Bizim bankaların ortalama vadeleri çok kısa yani mevduat vadelerini çok kısa topluyorlar, verdikleri krediler çok uzun değil, onlarda da kısa krediler kullanıyorlar. Burada bankacılar da var aramızda yani uzun vadeli kredilere baktınız zaman toplam kredilerin içerisindeki payı çok düşük. Dolayısıyla orada, bir ay, iki aylık durumda "Hemen takibe al." diyor BDDK, ki mantıklı bir şey yapması veya "Doksan gün olunca hemen bunu takibe alacaksın." diyor. Sonra onu hemen, bir daha takipten çıkarmak kolay mı? "Tamam, 1'inci taksiti ödedi, hemen takipten çıkarayım." diyemiyorsunuz. Bir sene sürüyor belki, takibe alıyorsunuz, gözetime tabi tutuyorsunuz. Belli bir süre sonra bunu takipten çıkarabiliyorsunuz. Şimdi, buradaki yatırımlar -az önce de söyledim- on yıllık bir finansman istiyor, on yıllık vadeyle veriyorsunuz veya beş yıllık bir vadeyle veriyorsunuz bunu. Adam üç ay ödeyemedi diyelim, proje kredisi bu, BDDK'nın mevcut uygulamasına göre bunu takibe almak zorundasınız. Şimdi, bu krediyi takibe aldığınız zaman bankanın rasyoları... Ve diyelim adam üç ay sonra krediyi ödedi, bunu hemen çıkaramıyorsunuz takipten. Sizin bilançonuzda bu takipte görünüyor ve bu krediler normal ticari kredilere göre veya rotatif kredilere göre daha volümlü, büyük krediler. Dolayısıyla bankanın bilançosu ve rasyolarında bozucu etki oluşturabilir bu. Bundan dolayı bir muafiyet söz konusu burada. Kaldı ki -ben aslında buranın önemli olduğunu düşünüyorum- bu banka hem fon toplayacak kalkınma fonuyla beraber hem de uluslararası piyasalardan ucuz para bulup Türkiye'de de finansman sağlayacak. Şimdi gittiği yerlerde bilançosu ve mali tablolarıyla alakalı bir kuşku oluşursa eğer, güvenilirliğiyle alakalı bir kuşku ortaya çıkarsa zaten finanslanmaz çünkü ciddi bir denetim altına alacak banka kendisini. O anlamda mali tablolarda ben bankanın herhangi bir hataya veya yanlışa girme imkânının ve ihtimalinin olduğunu düşünmüyorum. Bu sebepten dolayı. Çünkü bağımsız denetime tabi tutulacak, gidecek uluslararası kreditörlerden kredi alacağı zaman bunları çeşitli periyodlarla zaten oraya da verecek, gösterecek, göstermek zorunda.

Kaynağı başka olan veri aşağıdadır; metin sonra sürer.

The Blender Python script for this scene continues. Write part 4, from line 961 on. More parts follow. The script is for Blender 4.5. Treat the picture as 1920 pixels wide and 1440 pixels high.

Buradaki bir problem de banka zaten bankacılık fonksiyonunu icra ediyorken ciddi problemler yaşayabilir. Bu muafiyetin getirilmek istenmesinin temel sebebi budur.
İSMAİL TATLIOĞLU (Bursa) - Bir finansman maliyetine etki edecek mi?
MEHMET MUŞ (İstanbul) - Bilançolar daha iyi olunca...
İSMAİL TATLIOĞLU (Bursa) - Bunu yansıtmayacak mısınız alanlara?
BAŞKAN - Yansıyacak, öyle görünüyor.
İSMAİL TATLIOĞLU (Bursa) - Bir amacı da bu olmalı bence yani. Çünkü böyle bir bankanın zaten kamu bankası olduğu için bir değerlendirmesi var. Bence bütün bu muafiyetler gerçekten arzu edilen bu kredi kullananlara ciddi yansıması lazım yani.
MEHMET MUŞ (İstanbul) - Doğru. Tabii, daha ucuz olacak.
İSMAİL TATLIOĞLU (Bursa) - Bunu gerekçe olarak koymak daha mantıklı.
MEHMET MUŞ (İstanbul) - Şunu da söyleyeyim: Doğru, 53'üncü maddedeki bu istisnalarla alakalı meselede şirket rasyoları çok daha iyi olacaktır, çok daha güçlü olacaktır. Dolayısıyla iyi rasyolarla, güçlü rasyolarla daha ucuz maliyetle borçlanabilirsiniz. Bunu söylemeyi unuttum, katılıyorum buna.